1. Sinergi BUMN, misalnya bendungan dengan PJB, PLTP dengan PGE-PLNGG;

2. Sinergi dengan rencana pembangunan daerah, contohnya ecotourism berbasis panas bumi di Flores-Labuan Bajo;

3. Mengembangkan Biofuel dan Greenfuel;

4. Mengembangankan metode pengadaan PLT EBT dengan harga yang kompetitif, akses kepada teknologi dan serta pendanaan yang kompetitif; dan

5. Merevisi peraturan perundang-undangan untuk mendukung pengembangan EBT.

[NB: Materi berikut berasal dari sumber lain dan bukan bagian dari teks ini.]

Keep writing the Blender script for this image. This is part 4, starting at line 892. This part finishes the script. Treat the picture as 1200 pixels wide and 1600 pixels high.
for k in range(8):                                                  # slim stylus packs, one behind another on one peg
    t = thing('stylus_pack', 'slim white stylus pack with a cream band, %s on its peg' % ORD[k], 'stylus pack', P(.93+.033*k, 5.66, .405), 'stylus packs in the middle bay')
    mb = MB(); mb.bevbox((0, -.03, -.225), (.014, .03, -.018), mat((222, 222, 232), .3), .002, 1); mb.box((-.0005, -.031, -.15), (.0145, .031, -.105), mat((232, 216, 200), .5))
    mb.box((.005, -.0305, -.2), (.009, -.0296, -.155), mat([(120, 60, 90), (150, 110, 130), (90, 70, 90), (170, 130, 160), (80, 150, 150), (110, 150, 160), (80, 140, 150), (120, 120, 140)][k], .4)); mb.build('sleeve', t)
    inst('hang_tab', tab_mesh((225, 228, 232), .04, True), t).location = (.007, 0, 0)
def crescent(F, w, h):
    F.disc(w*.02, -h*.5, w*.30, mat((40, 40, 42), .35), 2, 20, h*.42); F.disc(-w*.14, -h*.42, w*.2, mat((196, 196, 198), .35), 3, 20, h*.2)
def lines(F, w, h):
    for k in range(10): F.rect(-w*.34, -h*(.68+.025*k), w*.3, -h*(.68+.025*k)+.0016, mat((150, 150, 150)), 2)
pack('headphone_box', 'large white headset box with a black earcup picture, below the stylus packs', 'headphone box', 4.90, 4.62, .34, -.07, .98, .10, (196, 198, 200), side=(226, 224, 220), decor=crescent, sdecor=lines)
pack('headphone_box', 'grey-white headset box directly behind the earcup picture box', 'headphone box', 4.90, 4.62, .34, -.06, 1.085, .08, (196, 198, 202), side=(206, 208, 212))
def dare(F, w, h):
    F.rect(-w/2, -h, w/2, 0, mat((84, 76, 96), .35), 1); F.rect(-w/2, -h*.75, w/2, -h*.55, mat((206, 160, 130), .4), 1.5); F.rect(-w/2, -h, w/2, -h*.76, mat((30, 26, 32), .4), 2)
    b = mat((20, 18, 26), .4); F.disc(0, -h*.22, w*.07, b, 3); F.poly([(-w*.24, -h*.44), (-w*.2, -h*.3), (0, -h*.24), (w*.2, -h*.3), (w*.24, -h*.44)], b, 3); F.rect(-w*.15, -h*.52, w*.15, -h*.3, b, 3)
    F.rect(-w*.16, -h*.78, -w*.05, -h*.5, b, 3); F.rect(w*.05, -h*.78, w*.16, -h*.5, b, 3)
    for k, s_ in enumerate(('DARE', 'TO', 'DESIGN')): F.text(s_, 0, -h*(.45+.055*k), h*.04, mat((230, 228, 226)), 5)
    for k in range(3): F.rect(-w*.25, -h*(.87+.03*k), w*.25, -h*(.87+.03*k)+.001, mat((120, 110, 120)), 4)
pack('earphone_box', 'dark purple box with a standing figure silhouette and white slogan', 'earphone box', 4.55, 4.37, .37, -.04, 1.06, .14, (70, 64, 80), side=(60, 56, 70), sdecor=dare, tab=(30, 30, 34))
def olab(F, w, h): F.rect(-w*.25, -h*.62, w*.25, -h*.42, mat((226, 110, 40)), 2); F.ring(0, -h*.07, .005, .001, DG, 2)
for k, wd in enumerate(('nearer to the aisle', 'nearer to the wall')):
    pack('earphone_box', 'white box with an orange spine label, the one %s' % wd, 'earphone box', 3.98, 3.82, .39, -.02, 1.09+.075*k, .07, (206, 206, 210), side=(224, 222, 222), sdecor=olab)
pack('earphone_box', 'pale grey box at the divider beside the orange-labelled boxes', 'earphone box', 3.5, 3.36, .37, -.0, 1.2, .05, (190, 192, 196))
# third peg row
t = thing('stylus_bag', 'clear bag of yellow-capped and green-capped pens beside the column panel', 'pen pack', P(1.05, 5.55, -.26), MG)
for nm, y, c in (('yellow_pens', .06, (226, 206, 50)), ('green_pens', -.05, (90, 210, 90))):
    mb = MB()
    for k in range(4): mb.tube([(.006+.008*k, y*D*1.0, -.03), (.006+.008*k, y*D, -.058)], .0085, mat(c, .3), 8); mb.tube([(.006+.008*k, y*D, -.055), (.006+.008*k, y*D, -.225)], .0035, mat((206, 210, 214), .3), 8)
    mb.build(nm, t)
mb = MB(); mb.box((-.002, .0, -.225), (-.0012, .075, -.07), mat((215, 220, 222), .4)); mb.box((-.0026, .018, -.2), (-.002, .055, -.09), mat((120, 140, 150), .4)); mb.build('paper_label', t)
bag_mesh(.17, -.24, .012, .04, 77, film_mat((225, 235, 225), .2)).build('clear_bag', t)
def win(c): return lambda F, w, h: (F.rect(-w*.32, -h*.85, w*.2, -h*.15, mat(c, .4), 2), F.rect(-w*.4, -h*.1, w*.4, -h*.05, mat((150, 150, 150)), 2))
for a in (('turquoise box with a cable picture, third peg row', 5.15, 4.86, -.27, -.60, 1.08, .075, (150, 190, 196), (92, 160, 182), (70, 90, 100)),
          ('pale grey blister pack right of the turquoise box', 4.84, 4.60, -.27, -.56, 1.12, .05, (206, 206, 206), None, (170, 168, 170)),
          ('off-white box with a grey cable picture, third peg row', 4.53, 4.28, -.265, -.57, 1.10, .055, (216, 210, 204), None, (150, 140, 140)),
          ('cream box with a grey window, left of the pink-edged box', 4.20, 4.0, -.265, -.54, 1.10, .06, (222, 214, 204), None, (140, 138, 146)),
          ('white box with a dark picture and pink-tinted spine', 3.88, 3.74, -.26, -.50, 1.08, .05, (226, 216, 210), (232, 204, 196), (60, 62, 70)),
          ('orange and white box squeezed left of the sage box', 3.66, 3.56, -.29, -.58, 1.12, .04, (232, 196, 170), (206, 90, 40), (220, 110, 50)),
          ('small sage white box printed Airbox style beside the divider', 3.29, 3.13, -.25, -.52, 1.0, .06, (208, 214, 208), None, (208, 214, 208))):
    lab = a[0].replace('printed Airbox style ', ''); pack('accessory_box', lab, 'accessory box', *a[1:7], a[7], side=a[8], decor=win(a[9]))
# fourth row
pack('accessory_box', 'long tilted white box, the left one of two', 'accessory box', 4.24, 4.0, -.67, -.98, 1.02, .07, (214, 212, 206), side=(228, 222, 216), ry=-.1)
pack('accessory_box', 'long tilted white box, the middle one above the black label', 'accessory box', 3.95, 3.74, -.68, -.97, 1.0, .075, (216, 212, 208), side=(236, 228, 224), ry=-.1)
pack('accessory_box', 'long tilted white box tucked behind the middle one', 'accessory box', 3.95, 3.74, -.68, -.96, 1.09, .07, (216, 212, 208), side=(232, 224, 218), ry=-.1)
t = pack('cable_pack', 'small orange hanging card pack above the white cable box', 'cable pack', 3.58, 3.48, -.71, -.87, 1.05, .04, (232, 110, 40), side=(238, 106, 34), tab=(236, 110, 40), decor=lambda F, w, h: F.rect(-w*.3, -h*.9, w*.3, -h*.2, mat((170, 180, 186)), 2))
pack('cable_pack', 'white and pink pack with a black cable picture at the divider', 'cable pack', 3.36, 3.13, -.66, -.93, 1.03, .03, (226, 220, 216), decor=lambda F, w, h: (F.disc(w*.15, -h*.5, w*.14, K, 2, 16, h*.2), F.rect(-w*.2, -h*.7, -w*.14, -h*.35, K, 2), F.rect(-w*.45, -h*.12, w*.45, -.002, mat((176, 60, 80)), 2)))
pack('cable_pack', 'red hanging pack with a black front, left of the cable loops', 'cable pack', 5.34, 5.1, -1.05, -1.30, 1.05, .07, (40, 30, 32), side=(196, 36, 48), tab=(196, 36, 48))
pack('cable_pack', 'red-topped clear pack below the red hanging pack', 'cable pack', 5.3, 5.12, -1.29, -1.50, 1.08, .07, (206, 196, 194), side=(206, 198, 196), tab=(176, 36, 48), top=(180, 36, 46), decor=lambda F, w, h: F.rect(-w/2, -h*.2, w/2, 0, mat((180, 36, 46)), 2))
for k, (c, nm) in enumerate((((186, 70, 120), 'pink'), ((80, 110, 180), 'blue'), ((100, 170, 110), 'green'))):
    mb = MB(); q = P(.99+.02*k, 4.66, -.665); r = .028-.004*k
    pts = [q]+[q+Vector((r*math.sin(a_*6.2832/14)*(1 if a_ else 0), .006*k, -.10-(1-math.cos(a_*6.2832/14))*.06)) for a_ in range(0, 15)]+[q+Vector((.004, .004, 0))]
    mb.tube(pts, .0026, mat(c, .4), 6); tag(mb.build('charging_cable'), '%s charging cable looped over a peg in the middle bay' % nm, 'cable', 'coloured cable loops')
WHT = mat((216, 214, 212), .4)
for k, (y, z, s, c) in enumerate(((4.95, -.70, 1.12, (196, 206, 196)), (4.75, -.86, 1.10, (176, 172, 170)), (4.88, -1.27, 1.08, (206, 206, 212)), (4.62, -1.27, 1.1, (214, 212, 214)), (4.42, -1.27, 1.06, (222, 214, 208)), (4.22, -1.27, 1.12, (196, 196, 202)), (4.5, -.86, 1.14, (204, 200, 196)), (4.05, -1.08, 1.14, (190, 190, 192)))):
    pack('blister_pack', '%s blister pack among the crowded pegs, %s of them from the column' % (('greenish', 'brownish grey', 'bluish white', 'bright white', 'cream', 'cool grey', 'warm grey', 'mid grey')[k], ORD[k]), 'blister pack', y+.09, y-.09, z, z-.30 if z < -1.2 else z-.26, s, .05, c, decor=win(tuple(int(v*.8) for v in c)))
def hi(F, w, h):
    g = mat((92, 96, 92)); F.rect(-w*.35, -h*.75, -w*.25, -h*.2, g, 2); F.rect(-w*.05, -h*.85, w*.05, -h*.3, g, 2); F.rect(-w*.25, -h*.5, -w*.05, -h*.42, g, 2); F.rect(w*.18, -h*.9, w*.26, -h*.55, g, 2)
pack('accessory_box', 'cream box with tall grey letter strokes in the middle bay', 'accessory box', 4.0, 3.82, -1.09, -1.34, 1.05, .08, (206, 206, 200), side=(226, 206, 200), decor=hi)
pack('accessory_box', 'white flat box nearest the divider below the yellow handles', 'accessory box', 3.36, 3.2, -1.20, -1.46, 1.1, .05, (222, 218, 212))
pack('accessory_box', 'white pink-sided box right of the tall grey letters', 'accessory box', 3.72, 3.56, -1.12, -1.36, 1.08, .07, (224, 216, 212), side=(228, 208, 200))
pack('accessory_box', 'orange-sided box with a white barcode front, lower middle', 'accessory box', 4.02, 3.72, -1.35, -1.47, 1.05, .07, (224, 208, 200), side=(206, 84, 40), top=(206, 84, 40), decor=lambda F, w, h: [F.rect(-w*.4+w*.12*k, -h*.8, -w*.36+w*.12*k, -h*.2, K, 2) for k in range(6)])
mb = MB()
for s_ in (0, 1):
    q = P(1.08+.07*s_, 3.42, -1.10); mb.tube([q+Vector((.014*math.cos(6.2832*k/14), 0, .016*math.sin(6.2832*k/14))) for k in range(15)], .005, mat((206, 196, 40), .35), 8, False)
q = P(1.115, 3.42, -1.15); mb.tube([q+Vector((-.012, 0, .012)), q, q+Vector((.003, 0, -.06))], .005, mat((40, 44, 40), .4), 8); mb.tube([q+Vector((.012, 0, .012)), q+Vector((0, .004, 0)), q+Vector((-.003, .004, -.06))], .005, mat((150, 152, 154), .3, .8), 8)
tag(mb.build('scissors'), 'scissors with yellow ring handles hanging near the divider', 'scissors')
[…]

Meski demikian, Dirjen Toto mengakui adanya beberapa kendala dalam pengembangan EBT, antara lain pengadaan lahan, kesulitan akses pada teknologi yang efisien, akses kepada infrastruktur jaring transmisi dan distribusi, akses kepada pendanaan yang murah, harga keekonomian yang wajar, tata kelola pengembangan PLT EBT yang belum sinkron, kewajiban pengembang EBT yang menambah biaya investasi, dan yang terakhir adalah PPA yang Bankable.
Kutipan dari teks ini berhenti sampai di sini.